Multinationals advise EU on how to tackle their own tax evasion

SP Member of Parliament Farshad Bashir has asked the government for its comments on reports that the European Commission is exclusively consulting advisers to, and representatives of, multinationals regarding its approach to tax avoidance. 'So Europe is going to ask corporations how we can best tackle their lucrative tax avoidance,’ says Bashir. ‘We should be demanding that the advice group not be restricted to multinationals. Only then can something be done about the billions lost by European countries to these multinationals’ tax evasion.’

 Farshad Bashir The European Commission established the advice group as part of its consultations regarding transfer pricing, a method of determining how much tax on its profits a multinational would have to pay in each country. Around two-thirds of world trade does not take place on the market proper, but is instead internal to each multinational. Because in such cases no market price is available, tax offices work on the basis of fictive prices in order to determine the countries in which profits were earned. By manipulating these fictive prices, the multinationals can move profits to tax havens and thus avoid tax on a massive scale.
The advice group is composed exclusively of representatives of multinationals and advisers from the four major consultancy firms which earn a great deal of money by setting up large-scale constructs to enable tax to be avoided. Bashir is concerned about this one-sided composition. “These people seem to have no interest whatsoever in doing anything about tax avoidance,” he says. “Nothing will ever change if this is the approach.”
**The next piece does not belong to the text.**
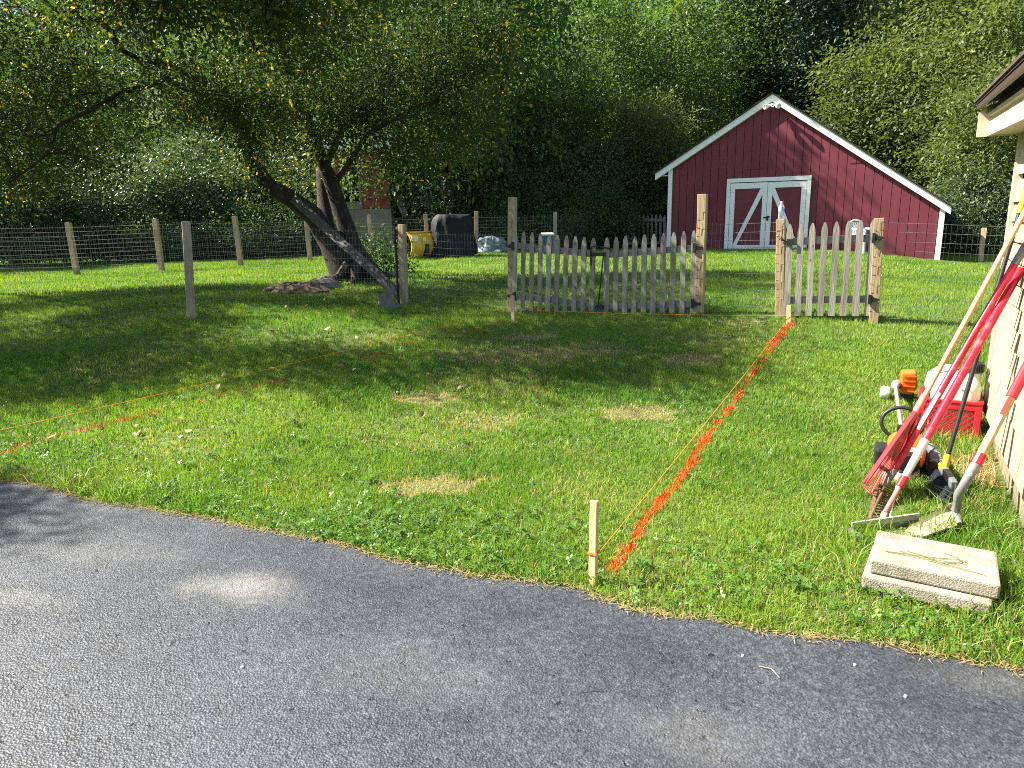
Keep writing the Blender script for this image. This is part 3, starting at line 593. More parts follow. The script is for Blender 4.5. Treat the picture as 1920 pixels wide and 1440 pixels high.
def apple_tree():
    base = ground(672, 524); base[2] -= .05
    D = lambda u, v, d: depth(u, v, d)
    t1 = [base+V(-.22, 0, 0), D(620, 455, 14.4), D(588, 405, 14.2), D(545, 372, 13.9), D(500, 345, 13.6), D(470, 300, 13.3), D(450, 250, 13.0), D(430, 200, 12.6), D(380, 150, 12.0), D(300, 120, 11.2), D(220, 90, 10.4)]
    r1 = [.30, .24, .20, .175, .15, .125, .10, .075, .05, .04, .02]
    t2 = [base+V(.30, -.1, .0), D(664, 470, 14.5), D(640, 400, 14.4), D(622, 345, 14.3), D(598, 285, 14.1), D(570, 215, 13.6), D(545, 140, 12.8), D(520, 60, 11.8), D(480, -60, 10.6)]
    r2 = [.26, .20, .165, .145, .125, .10, .08, .06, .03]
    t3 = [D(612, 430, 14.6), D(607, 380, 14.7), D(603, 320, 14.8), D(640, 240, 14.9), D(720, 160, 14.8), D(800, 110, 14.4)]
    r3 = [.17, .13, .12, .09, .06, .03]
    t4 = [D(455, 262, 13.1), D(400, 190, 12.4), D(310, 148, 11.6), D(235, 170, 11.0), D(150, 215, 10.5), D(60, 262, 10.2)]
    r4 = [.06, .05, .045, .04, .03, .018]
    t5 = [D(624, 350, 14.3), D(690, 250, 14.3), D(780, 200, 14.0), D(880, 170, 13.6)]
    r5 = [.07, .06, .045, .03]
    blobs = [  # u, v, depth, px radius u, v, depth radius, clusters
        (300, -60, 9.5, 330, 110, 1.6, 75), (640, -40, 11.2, 300, 95, 1.6, 80), (150, 40, 10.5, 190, 90, 1.2, 34),
        (560, 60, 10.2, 120, 80, .9, 30), (820, 90, 13.8, 120, 100, .9, 62), (740, 190, 14.0, 110, 90, .9, 50), (880, 190, 13.6, 70, 90, .8, 26), (920, 60, 13.4, 60, 60, .7, 22),
        (660, 120, 13.2, 90, 90, .9, 30), (760, 290, 14.0, 80, 45, .7, 18), (480, 130, 12.2, 110, 90, .9, 26), (360, 190, 12.3, 130, 60, .9, 18),
        (120, 190, 11.2, 130, 70, .8, 24), (60, 300, 11.0, 90, 70, .7, 16), (190, 290, 11.6, 90, 40, .6, 9), (440, 320, 13.4, 60, 35, .4, 7), (530, 290, 13.6, 55, 55, .5, 9),
        (590, 210, 13.4, 70, 70, .7, 18), (420, -220, 12.5, 500, 100, 2.0, 60), (850, 260, 14.2, 60, 50, .6, 14), (-120, 150, 10.8, 120, 150, 1.2, 30), (430, -30, 8.2, 200, 75, .9, 60), (230, -70, 8.6, 160, 90, 1., 40), (620, -60, 9.0, 110, 60, .8, 24), (420, 190, 11.9, 80, 60, .5, 20), (470, 260, 12.6, 50, 40, .4, 10), (330, 130, 10.8, 90, 60, .5, 16), (620, 260, 13.6, 50, 40, .4, 10), (650, 200, 13.6, 80, 60, .6, 16), (690, 318, 14.7, 55, 35, .4, 5), (500, 215, 12.6, 50, 50, .4, 12)]
    r = np.random.default_rng(3); att = []
    for u, v, d, ru, rv, rd, n in blobs:
        while n > 0:
            a = r.uniform(-1, 1, 3)
            if a@a > 1: continue
            att.append(depth(u+a[0]*ru, v+a[1]*rv, d+a[2]*rd)); n -= 1
    for c, rr, n in (((-3.3, 7.75, 4.75), (1.3, .75, .5), 50), ((-4.9, 7.7, 4.75), (1.3, .75, .5), 50), ((-6.7, 8.1, 4.7), (1.2, .75, .5), 46), ((-2.6, 8.8, 4.7), (1.0, .7, .5), 26)):
        for _ in range(n):
            a = r.normal(0, .5, 3); att.append(np.array(c)+np.clip(a, -1, 1)*np.array(rr))
    att = np.array(att); att = att[att[:, 2] > zg(att[:, 0], att[:, 1])+1.5]
    trunks = [(t1, r1, -1), (t2, r2, -1), (t3, r3, 2), (t4, r4, 9), (t5, r5, 16)]
    pos, par, rad, cnt, tips = grow(trunks, att, 4)
    root = thing('apple_tree', 'old leaning apple tree with two forked trunks and yellowing leaves', 'tree', tuple(base))
    wood_mesh(pos, par, rad, cnt).build('trunk', M['bark'], root, smooth=True)
    def bias(r, idx, n, ct):
        t = np.clip(.4*ct[idx]+.45*r.uniform(0, 1, n), 0, .86); yl = (r.uniform(0, 1, n) < np.where(ct[idx] > .91, .6, .012))
        return np.where(yl, r.uniform(.9, 1, n), t)
    v, f, t = leaves(pos[tips], 92, .29, .084, 5, tint_bias=bias)
    # a few leaves along the twigs themselves
    thin = np.where(rad < .02)[0]; v2, f2, t2_ = leaves(pos[r.choice(thin, min(len(thin), 1500), False)], 8, .12, .075, 6, tint_bias=bias)
    v = np.r_[v, v2]; f = np.r_[f, f2+len(v)-len(v2)]; t = np.r_[t, t2_]
    o = bpy.data.objects.new('crown', rawmesh('crown', v-base, f, M['apple_leaf'], tint=t)); COL.objects.link(o); o.parent = root
    return root
APPLE = apple_tree()
def copy_tree(root, name, loc, rz, sc, label, cat='tree', group=None):
    c = root.copy(); COL.objects.link(c); c.name = name; c.location = loc; c.rotation_euler = (0, 0, rz); c.scale = (sc[0], sc[1], sc[2]) if hasattr(sc, '__len__') else (sc,)*3
    c['label'] = label; c['category'] = cat
    if group: c['group'] = group
    elif 'group' in c: del c['group']
    for ch in root.children:
        d = ch.copy(); COL.objects.link(d); d.parent = c
    return c
def make_tree(name, h, crown_r, crown_lo, nclus, per, size, mat, label, seed, cat='tree', trunk_r=.16, sig=.5, forks=1, bark='bark_grey', shape='oval', flat=.75):
    r = np.random.default_rng(seed); trunks = []
    if forks == 1:
        ln = r.normal(0, .03*h, 2); trunks.append(([V(0, 0, -.15), V(ln[0]*.2, ln[1]*.2, h*.3), V(ln[0]*.6, ln[1]*.6, h*.6), V(ln[0], ln[1], h*.9)], [trunk_r, trunk_r*.8, trunk_r*.5, trunk_r*.12], -1))
    else:
        for k in range(forks):
            a = r.uniform(0, 6.28); e = crown_r*r.uniform(.3, .55); b = V(math.cos(a), math.sin(a), 0)
            trunks.append(([b*.1*trunk_r/.1*.5+V(0, 0, -.1), b*e*.35+V(0, 0, h*.3), b*e*.8+V(0, 0, h*.6), b*e+V(0, 0, h*.85)], [trunk_r, trunk_r*.75, trunk_r*.45, trunk_r*.12], -1))
    att = []
    while len(att) < nclus:
        a = r.uniform(-1, 1, 3); q = a@a
        if q > 1: continue
        if r.uniform() > .25+.75*q**.7: continue
        z = crown_lo+(h-crown_lo)*(a[2]+1)/2; w = 1.
        if shape == 'cone': w = (1-(z-crown_lo)/(h-crown_lo))*1.0+.08; a[:2] /= max(.2, math.sqrt(max(1e-3, 1-a[2]**2)))
        p = V(a[0]*crown_r*w, a[1]*crown_r*w, z); lump = 1+.22*math.sin(3*math.atan2(p[1], p[0])+seed)+.12*math.sin(2.1*z+seed*2)
        p[:2] *= lump; att.append(p)
    pos, par, rad, cnt, tips = grow(trunks, np.array(att), seed, step=.5, tipr=.008)
    root = thing(name, label, cat, (0, 0, 0))
    wood_mesh(pos, par, rad, cnt).build('trunk', M[bark], root, smooth=True)
    v, f, t = leaves(pos[tips], per, sig, size, seed+1, flat=flat)
    o = bpy.data.objects.new('crown', rawmesh('crown', v, f, M[mat], tint=t)); COL.objects.link(o); o.parent = root
    return root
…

The SP has campaigned for years against the excessive influence of corporate lobbyists on policy in Brussels. It is rumoured that as many as 50,000 lobbyists work in Brussels, of whom more than 90% represent corporate business. In the more than a thousand expert groups which advise the European Commission on different aspects of policy and legislation, the corporate world is similarly over-represented. “This is yet another example of how Brussels principally serves the interests of corporate capital,” says Bashir. “With the excuse that corporations have a great deal of expertise at their disposal, multinationals seize the chance to be in it at the inception of European legislation and use this to further their own interests.”